High Court Demands Amona Settlers to Commit to Peaceful Evacuation

Justices won't say whether commitment would lead to postponement of evacuation, scheduled for this weekend.

Children in Amona, November 2016.
Gil Cohen-Magen

The High Court of Justice ordered Wednesday the Amona settlers to commit to a peaceful evacuation of the illegal outpost, after only several of the settlers responded to a state petition to postpone their eviction. 

In their statement, the justices refused to say whether such a commitment would lead to the court postponing the evacuation, scheduled for this weekend.  

The state submitted the petition Tuesday night, telling the court the evacuation agreement with Amona’s settlers could not be implemented.

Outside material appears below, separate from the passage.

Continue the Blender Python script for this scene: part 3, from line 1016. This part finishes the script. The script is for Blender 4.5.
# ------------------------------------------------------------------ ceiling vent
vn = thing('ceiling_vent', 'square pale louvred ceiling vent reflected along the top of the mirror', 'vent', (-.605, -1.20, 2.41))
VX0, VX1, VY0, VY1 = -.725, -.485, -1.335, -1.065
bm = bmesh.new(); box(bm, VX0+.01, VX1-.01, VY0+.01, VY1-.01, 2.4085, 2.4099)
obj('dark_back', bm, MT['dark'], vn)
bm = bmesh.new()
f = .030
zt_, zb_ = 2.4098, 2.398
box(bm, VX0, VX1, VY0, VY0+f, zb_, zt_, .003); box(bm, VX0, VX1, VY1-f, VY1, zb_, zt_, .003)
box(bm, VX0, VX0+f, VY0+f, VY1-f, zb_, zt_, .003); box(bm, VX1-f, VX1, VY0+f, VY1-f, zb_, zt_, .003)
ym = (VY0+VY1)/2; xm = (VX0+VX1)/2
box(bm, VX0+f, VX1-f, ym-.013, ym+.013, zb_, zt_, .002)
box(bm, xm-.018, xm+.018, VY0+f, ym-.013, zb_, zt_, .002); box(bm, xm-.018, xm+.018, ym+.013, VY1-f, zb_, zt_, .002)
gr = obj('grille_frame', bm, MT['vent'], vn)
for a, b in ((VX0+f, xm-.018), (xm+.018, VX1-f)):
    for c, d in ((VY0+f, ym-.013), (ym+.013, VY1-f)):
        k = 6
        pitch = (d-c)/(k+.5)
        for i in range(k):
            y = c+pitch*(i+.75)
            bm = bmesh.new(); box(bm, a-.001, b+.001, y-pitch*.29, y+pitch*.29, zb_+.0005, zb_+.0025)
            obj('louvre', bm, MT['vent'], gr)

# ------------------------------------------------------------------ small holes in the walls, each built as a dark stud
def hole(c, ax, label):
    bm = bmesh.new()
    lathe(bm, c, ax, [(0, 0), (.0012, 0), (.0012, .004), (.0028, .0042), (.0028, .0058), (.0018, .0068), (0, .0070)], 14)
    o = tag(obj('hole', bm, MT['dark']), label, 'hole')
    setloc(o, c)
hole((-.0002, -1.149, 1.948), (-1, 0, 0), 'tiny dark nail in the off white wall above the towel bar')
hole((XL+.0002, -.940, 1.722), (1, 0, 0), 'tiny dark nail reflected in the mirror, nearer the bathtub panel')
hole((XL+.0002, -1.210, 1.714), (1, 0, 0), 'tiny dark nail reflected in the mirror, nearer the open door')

The outpost, which was built on privately-owned Palestinian land, must be evacuated by December 25, by order of the High Court of Justice.

The state told the court that construction could not begin on the site where it had promised the settlers it would set up 24 prefabs immediately, because of a claim of ownership of part of that area by a Palestinian.

Haaretz reported Tuesday that Civil Service professionals believed construction in that area, known as parcel 38, could not be started for that same reason.

In their response to the state’s request for a 45-day postponement of Amona’s evacuation, the outpost’s residents tacitly acknowledged that the voluntary evacuation deal to which they had agreed can’t be implemented.

“Granting the requested extension would ease the suffering of Amona residents, suffering which is naturally is entailed in the evacuation and destruction of their homes,” their statement to the court said. “On the other hand, the requested time period is fixed and not very long; thus the requested extension does no real damage or injury to any other person.”

But the response made no mention at all of the state’s admission that a key element of the deal, construction of new housing for some Amona residents on nearby Lot 38, would not be fulfilled.

The Palestinian owners of the land on which Amona sits, whose petition to the High Court resulted in the order that the outpost be demolished, also submitted a response to the state’s request, via the Yesh Din organization, which is representing them. 

This request, Yesh Din wrote, “is based on a corrupt deal between the Israeli government and the lawbreakers ... The state offers two reasons for its request. The first is that it needs time to find temporary housing solutions for Amona residents, and the second is that the delay is needed to prevent violence. Both reasons are factually incorrect and create no legal justification” for an extension.